Récompensé dans de nombreux festivals, "Tesis" est le premier long-métrage du cinéaste Alejandro Amenabar, alors âgé de seulement 23 ans, et qui connaîtra la renommée avec "Ouvre les yeux" et "Les autres".
Sujet délicat et sacrément couillu pour un premier film mais visiblement, cela n'a pas effrayé une seconde le jeune Amenabar. Le cinéaste en herbe s'intéresse effectivement à notre instinct voyeuriste, à notre goût du sang, du macabre, mais surtout à notre rapport aux images, retranscrivant à merveille cette poussée d'adrénaline face à un spectacle éprouvant mais ô combien fascinant.
Amenabar a également la bonne idée de placer son récit au coeur d'une fac entièrement dédiée à l'audiovisuel, esquissant du même coup une réflexion passionnante sur le cinéma, sur sa nature de spectacle et sur ce qu'il est censé offrir à son audience.
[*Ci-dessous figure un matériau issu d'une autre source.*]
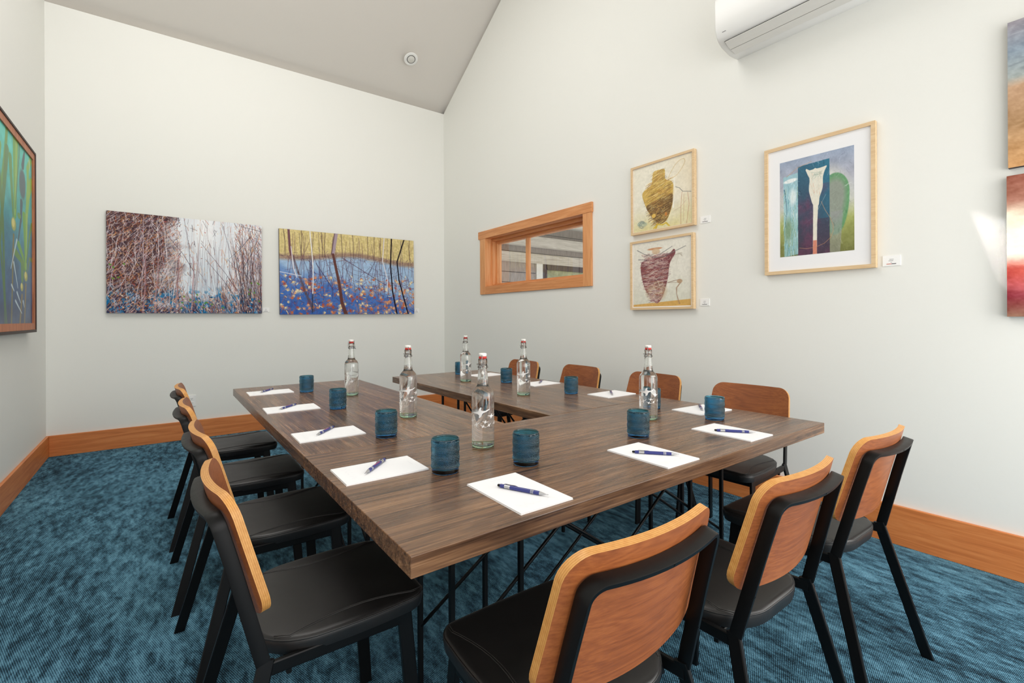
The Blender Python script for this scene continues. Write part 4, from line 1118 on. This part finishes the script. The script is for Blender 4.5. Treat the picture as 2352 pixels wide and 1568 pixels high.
# air conditioner
ac=empty('air_conditioner',(XR+.001,1.20,3.034),0,'white wall-mounted split air conditioner high on the right wall','air conditioner')
AL0,AL1=-.02-.5,.525    # local y extent (near, far)
prof=[(0,0),(-.035,-.004),(-.105,-.008),(-.160,.004),(-.209,.014),(-.245,.035),(-.268,.059),(-.286,.10),(-.2885,.143),(-.292,.282),(-.286,.30),(-.24,.310),(0,.312)]
b=MB(); n=len(prof)
secs=[]
for y,sx in ((AL0,.985),(AL0+.006,1),(AL1-.006,1),(AL1,.985)):
    secs.append([(x*sx,y,.15+(z-.15)*sx) for x,z in prof])
b.sweep(secs); b.build('housing',M['ac_white'],ac,smooth=True,autosmooth=30)
b=MB()   # louver recess outline, then the two louver blades
lo=[(-.2385,.026),(-.175,.0028),(-.130,-.008)]
def onp(pts,y0,y1,off,mb,m=0):
    v=[]
    for y in (y0,y1):
        for x,z in pts: v.append((x,y,z-off))
    k=len(pts); mb.add(v,[(i,i+1,k+i+1,k+i) for i in range(k-1)],m)
yA,yB_=AL0+.04,AL1-.042
onp([(-.2425,.0275),(-.207,.010),(-.160,.001),(-.105,-.011)],yA,yB_,.0012,b); b.build('louver_gap',M['dark_gap'],ac)
b=MB(); b.prism([(-.2400,.0245),(-.207,.0075),(-.172,-.0015),(-.172,-.0040),(-.208,.004),(-.2405,.0215)],lambda a,z,d:(a,d,z),yA+.004,yB_-.003); b.build('louver',M['ac_grey'],ac)
b=MB(); b.prism([(-.168,-.0025),(-.160,-.003),(-.111,-.0140),(-.111,-.0160),(-.160,-.0055),(-.168,-.0050)],lambda a,z,d:(a,d,z),yA+.004,yB_-.003); b.build('louver',M['ac_grey'],ac)
b=MB(); b.box((-.2755,AL1-.07,.0725),(-.2735,AL1-.045,.0765)); b.build('badge',M['ink'],ac)

# ------------------------------------------------------------------ lights, world, camera
w=bpy.data.worlds.new('daylight'); sc.world=w; w.use_nodes=True
bg=w.node_tree.nodes['Background']; bg.inputs[0].default_value=(1.0,.99,.965,1); bg.inputs[1].default_value=1.25
def area(name,loc,target,sx,sy,power,color=(1,1,1),spread=PI):
    l=bpy.data.lights.new(name,'AREA'); l.shape='RECTANGLE'; l.size=sx; l.size_y=sy; l.energy=power; l.color=color; l.spread=spread
    o=bpy.data.objects.new(name,l); link(o); o.location=loc
    o.rotation_euler=(Vector(target)-Vector(loc)).to_track_quat('-Z','Y').to_euler(); return o
area('window_light',(.9,-1.65,1.5),(1.0,4,1.1),3.4,2.6,40,(1,.985,.96))
area('overhead_fill_light',(.45,3.3,5.25),(.3,3.9,0),2.2,3.0,90,(1,.985,.96))  # lamp added above the view to brighten the deeper walls and tables
area('side_fill_light',(2.95,-.9,1.3),(-.7,4.2,.55),1.6,2.0,42,(1,.98,.95))  # unseen lamp added at the right to lift the lower left and back walls
# unseen area lamp added for the sun patch: narrow beam onto the right wall
d=Vector((.42,-.52,-.743)).normalized()
e1=Vector((0,-.119,-.063)); e2=Vector((0,-.099,-.331)); C0=Vector((XR,.532,1.751))
k1,k2=2.6,1.15
hit=C0+e1*k1/2+e2*k2/2
p1=e1-d*e1.dot(d); p2=e2-d*e2.dot(d)
xa=p1.normalized(); za=-d; ya=za.cross(xa)
l=bpy.data.lights.new('sun_patch','AREA'); l.shape='RECTANGLE'; l.size=p1.length*k1; l.size_y=p2.length*k2; l.energy=.16; l.color=(1,.97,.92); l.spread=math.radians(1.2)
o=bpy.data.objects.new('sun_patch',l); link(o); pos=hit-d*2.6
o.matrix_world=Matrix(((xa.x,ya.x,za.x,pos.x),(xa.y,ya.y,za.y,pos.y),(xa.z,ya.z,za.z,pos.z),(0,0,0,1)))

cd=bpy.data.cameras.new('camera'); cam=bpy.data.objects.new('camera',cd); link(cam)
F,CY,TH,ROLL,HC=1092.0,731.3,.6371,-.0042,1.24
cd.sensor_fit='HORIZONTAL'; cd.sensor_width=36; cd.lens=36*F/2352; cd.shift_y=-(784-CY)/2352
cd.clip_start=.05
Rv=Vector((math.cos(TH),-math.sin(TH),0)); Dv=Vector((math.sin(TH),math.cos(TH),0)); Uv=Vector((0,0,1))
R2=Rv*math.cos(ROLL)+Uv*math.sin(ROLL); U2=-Rv*math.sin(ROLL)+Uv*math.cos(ROLL)
cam.matrix_world=Matrix(((R2.x,U2.x,-Dv.x,0),(R2.y,U2.y,-Dv.y,0),(R2.z,U2.z,-Dv.z,HC),(0,0,0,1)))
sc.camera=cam
sc.view_settings.view_transform='Standard'
sc.view_settings.look='None'
sc.view_settings.exposure=0.18
try:
    sc.cycles.caustics_refractive=True; sc.cycles.caustics_reflective=False
    sc.cycles.max_bounces=16; sc.cycles.transmission_bounces=16; sc.cycles.diffuse_bounces=5; sc.cycles.glossy_bounces=6
    sc.cycles.sample_clamp_indirect=4.0
except Exception: pass
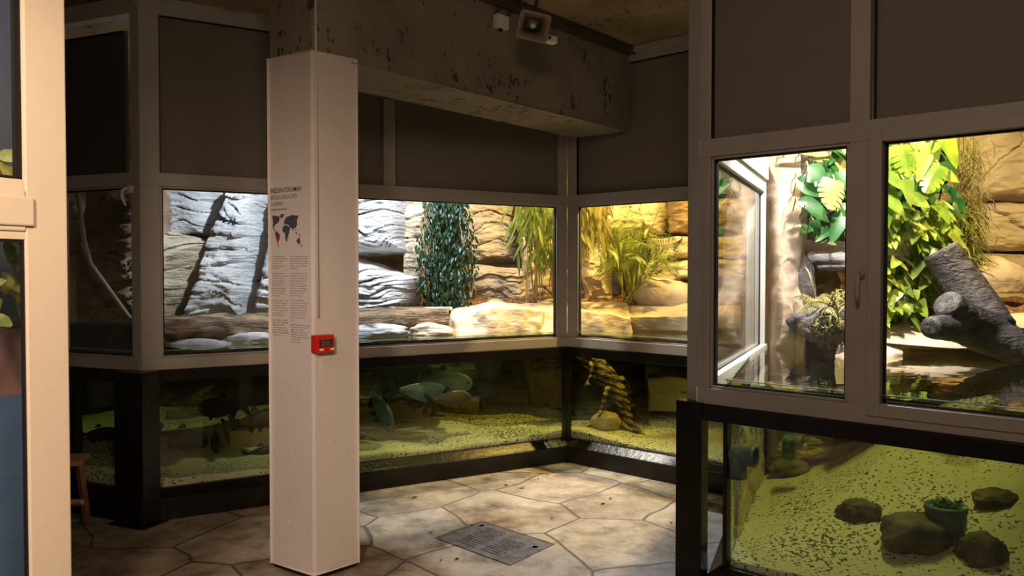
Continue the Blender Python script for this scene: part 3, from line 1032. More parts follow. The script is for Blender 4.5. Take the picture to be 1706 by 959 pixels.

Doit-on donner aux spectateurs ce qu'ils demandent, même si cela est moralement indécent, ou au contraire, imposer sa vision du monde ? Peut-on encore concilier art et industrie quand une économie est au plus bas ? Des questions pertinentes auxquelles le cinéaste se garde bien de répondre.
Rappelant dans ses meilleurs moments le De Palma de "Blow out", "Tesis" tien en haleine jusqu'au bout grâce à la mise en scène efficace d'Amenabar, jouant admirablement avec la suggestion, distillant une angoisse palpable tout du long et ménageant durablement son suspense malgré quelques facilités d'écriture et des séquences d'action magistralement foirées.
Bien qu'ayant vieilli et souffrant d'une patine visuelle assez pauvre, "Tesis" est une plongée ambigüe et inconfortable au coeur même de nos plus bas instinct, une première oeuvre prometteuse sur la puissance des images et sur les répercussions insidieuses qu'elles exercent sur nous et dans notre société.